## Your instructions
Compute how many lines in the entries below contain "scene", and output nothing but the number.

══════════

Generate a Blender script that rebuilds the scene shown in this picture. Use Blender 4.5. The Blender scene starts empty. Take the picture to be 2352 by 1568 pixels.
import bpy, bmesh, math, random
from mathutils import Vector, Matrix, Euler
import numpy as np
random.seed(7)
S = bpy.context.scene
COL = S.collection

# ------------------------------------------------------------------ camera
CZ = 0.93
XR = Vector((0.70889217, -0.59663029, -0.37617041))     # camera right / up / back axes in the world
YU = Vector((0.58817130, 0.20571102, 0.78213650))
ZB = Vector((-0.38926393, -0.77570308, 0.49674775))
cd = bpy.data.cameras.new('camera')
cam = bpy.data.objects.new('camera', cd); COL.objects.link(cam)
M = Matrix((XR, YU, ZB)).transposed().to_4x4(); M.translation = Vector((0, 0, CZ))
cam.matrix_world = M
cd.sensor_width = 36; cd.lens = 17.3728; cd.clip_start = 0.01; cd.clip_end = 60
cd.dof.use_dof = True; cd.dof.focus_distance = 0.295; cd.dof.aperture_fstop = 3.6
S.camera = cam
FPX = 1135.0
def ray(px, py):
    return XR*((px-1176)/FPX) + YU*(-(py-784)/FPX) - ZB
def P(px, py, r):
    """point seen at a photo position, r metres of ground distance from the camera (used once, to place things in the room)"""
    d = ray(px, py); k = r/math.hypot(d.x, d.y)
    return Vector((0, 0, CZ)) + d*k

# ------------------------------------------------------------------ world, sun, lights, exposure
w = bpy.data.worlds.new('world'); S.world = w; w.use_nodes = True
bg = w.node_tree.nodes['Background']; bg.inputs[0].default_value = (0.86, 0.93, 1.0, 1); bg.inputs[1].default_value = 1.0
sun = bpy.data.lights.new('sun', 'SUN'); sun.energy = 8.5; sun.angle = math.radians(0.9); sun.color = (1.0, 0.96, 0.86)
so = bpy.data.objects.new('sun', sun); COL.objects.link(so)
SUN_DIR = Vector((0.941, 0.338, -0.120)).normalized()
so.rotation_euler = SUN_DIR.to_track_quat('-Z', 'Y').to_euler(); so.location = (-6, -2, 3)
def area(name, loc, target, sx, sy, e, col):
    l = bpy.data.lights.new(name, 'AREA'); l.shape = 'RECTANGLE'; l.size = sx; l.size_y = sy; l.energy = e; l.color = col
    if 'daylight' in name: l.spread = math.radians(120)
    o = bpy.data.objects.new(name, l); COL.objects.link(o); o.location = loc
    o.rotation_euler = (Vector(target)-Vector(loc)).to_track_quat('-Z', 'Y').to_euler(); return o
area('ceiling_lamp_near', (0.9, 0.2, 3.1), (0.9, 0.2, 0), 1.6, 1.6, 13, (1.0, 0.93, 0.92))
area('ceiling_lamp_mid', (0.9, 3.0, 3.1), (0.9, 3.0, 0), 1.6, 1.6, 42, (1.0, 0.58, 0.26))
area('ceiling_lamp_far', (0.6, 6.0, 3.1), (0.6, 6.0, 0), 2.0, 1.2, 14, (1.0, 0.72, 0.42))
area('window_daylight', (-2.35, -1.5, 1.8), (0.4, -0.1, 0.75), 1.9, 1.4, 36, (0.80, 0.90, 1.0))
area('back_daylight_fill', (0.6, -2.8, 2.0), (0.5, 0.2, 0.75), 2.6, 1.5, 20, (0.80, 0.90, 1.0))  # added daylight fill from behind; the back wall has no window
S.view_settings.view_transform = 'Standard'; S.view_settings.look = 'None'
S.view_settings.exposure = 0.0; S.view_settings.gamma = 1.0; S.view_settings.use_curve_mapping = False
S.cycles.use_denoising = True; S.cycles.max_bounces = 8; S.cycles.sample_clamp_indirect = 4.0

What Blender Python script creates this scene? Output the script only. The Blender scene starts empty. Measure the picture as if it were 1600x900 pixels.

══════════

## Solution to the exercise
3